WORK TO COMPLETE =>
Set down each record below precisely, skipping the pictures.

+-------+

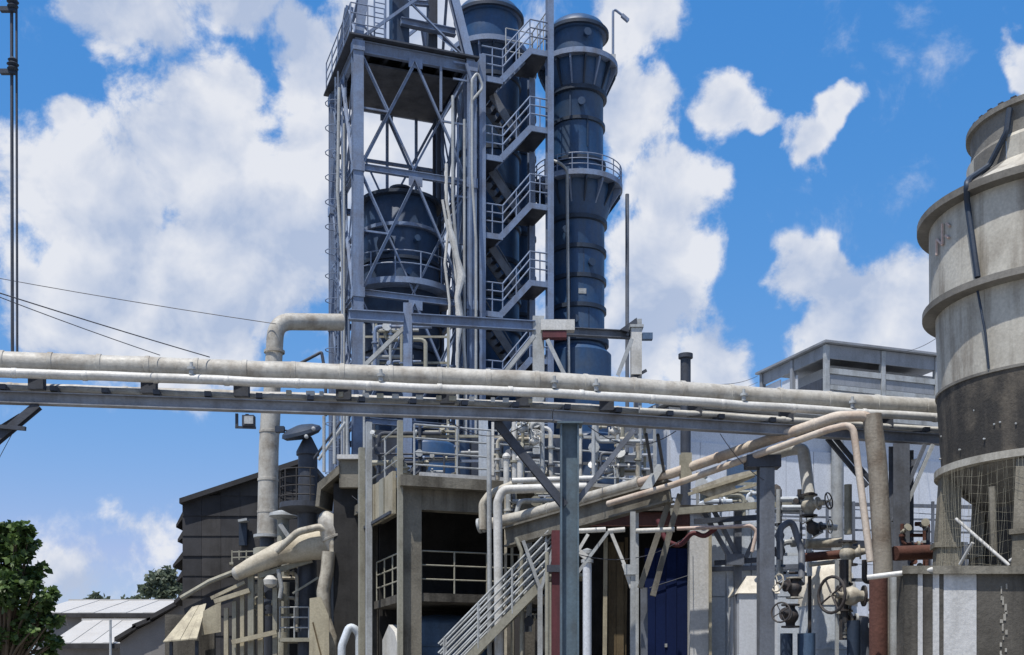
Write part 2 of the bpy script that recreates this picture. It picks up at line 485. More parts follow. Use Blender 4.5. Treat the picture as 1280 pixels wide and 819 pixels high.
def far_shed(name, label, px0, px1, ridge, eave, Y, wall_py, depth, mroof, mwall, n):
    """long low building: a pitched roof towards the camera made of separate sheets"""
    t = T(name, label, 'building', at((px0+px1)/2, YH, Y) * Vector((1,1,0)) if False else Vector((at((px0+px1)/2, 0, Y).x, Y, 0)))
    x0, x1 = at(px0, 0, Y).x, at(px1, 0, Y).x
    ze, zr = zat(eave, Y), zat(ridge, Y + depth)
    zr = max(zr, ze + 0.5)
    ws = (x1 - x0) / n
    sheet = None
    for i in range(n):
        xa = x0 + i*ws
        p = [Vector((xa, Y-.6, ze)), Vector((xa+ws*.97, Y-.6, ze)), Vector((xa+ws*.97, Y+depth, zr)), Vector((xa, Y+depth, zr))]
        dz = Vector((0,0,.10 + .03*(i % 2)))
        MB().box8([*p, *[q+dz for q in p]]).build('roof_sheet', mroof, t)
    MB().box(((x0+x1)/2, Y+depth+.15, zr+.1), (x1-x0+.2, .5, .22)).build('ridge_cap', mroof, t)
    MB().box(((x0+x1)/2, Y-.66, ze-.12), (x1-x0, .10, .34)).build('gutter', M_clad2, t)
    MB().box(((x0+x1)/2, Y+depth, (ze-.2)/2), (x1-x0-.4, depth*2-.4, ze-.2)).build('wall', mwall, t)
    q = [Vector((x0, Y+depth+.4, zr)), Vector((x1, Y+depth+.4, zr)), Vector((x1, Y+2*depth+.6, ze)), Vector((x0, Y+2*depth+.6, ze))]
    MB().box8([*q, *[p+Vector((0,0,.1)) for p in q]]).build('rear_roof', mroof, t)
    return t
M_wallfar = mat('far grey wall', (0.22,0.21,0.205), (0.12,0.115,0.11), rough=.85, ns=.4)
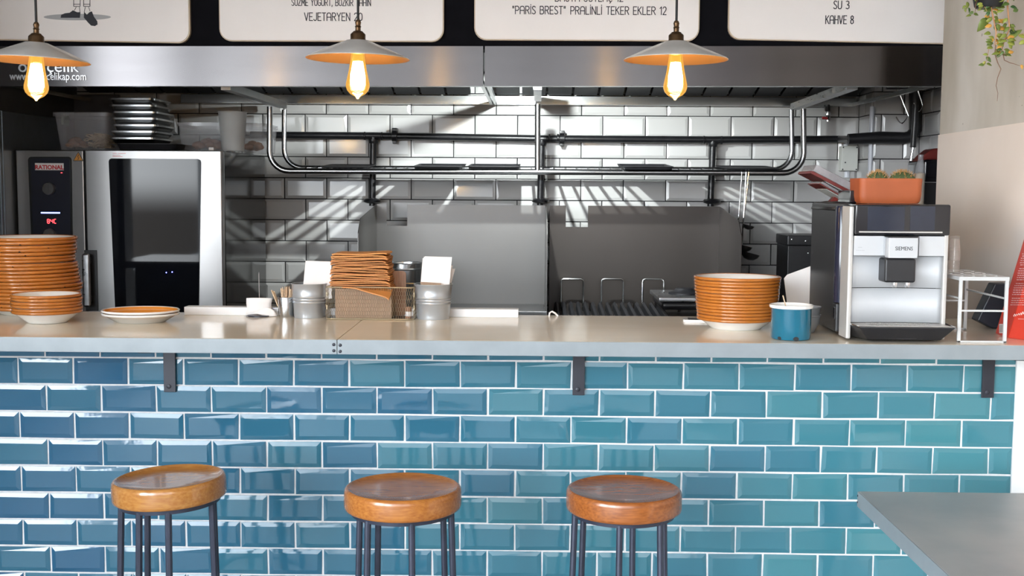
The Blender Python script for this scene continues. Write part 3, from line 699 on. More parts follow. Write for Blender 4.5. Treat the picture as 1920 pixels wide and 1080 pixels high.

+-------+

EXERCISE OUTPUT =>
Write part 2 of the bpy script that recreates this picture. It picks up at line 485. More parts follow. Use Blender 4.5. Treat the picture as 1280 pixels wide and 819 pixels high.
def far_shed(name, label, px0, px1, ridge, eave, Y, wall_py, depth, mroof, mwall, n):
    """long low building: a pitched roof towards the camera made of separate sheets"""
    t = T(name, label, 'building', at((px0+px1)/2, YH, Y) * Vector((1,1,0)) if False else Vector((at((px0+px1)/2, 0, Y).x, Y, 0)))
    x0, x1 = at(px0, 0, Y).x, at(px1, 0, Y).x
    ze, zr = zat(eave, Y), zat(ridge, Y + depth)
    zr = max(zr, ze + 0.5)
    ws = (x1 - x0) / n
    sheet = None
    for i in range(n):
        xa = x0 + i*ws
        p = [Vector((xa, Y-.6, ze)), Vector((xa+ws*.97, Y-.6, ze)), Vector((xa+ws*.97, Y+depth, zr)), Vector((xa, Y+depth, zr))]
        dz = Vector((0,0,.10 + .03*(i % 2)))
        MB().box8([*p, *[q+dz for q in p]]).build('roof_sheet', mroof, t)
    MB().box(((x0+x1)/2, Y+depth+.15, zr+.1), (x1-x0+.2, .5, .22)).build('ridge_cap', mroof, t)
    MB().box(((x0+x1)/2, Y-.66, ze-.12), (x1-x0, .10, .34)).build('gutter', M_clad2, t)
    MB().box(((x0+x1)/2, Y+depth, (ze-.2)/2), (x1-x0-.4, depth*2-.4, ze-.2)).build('wall', mwall, t)
    q = [Vector((x0, Y+depth+.4, zr)), Vector((x1, Y+depth+.4, zr)), Vector((x1, Y+2*depth+.6, ze)), Vector((x0, Y+2*depth+.6, ze))]
    MB().box8([*q, *[p+Vector((0,0,.1)) for p in q]]).build('rear_roof', mroof, t)
    return t
M_wallfar = mat('far grey wall', (0.22,0.21,0.205), (0.12,0.115,0.11), rough=.85, ns=.4)
The Blender Python script for this scene continues. Write part 3, from line 699 on. More parts follow. Write for Blender 4.5. Treat the picture as 1920 pixels wide and 1080 pixels high.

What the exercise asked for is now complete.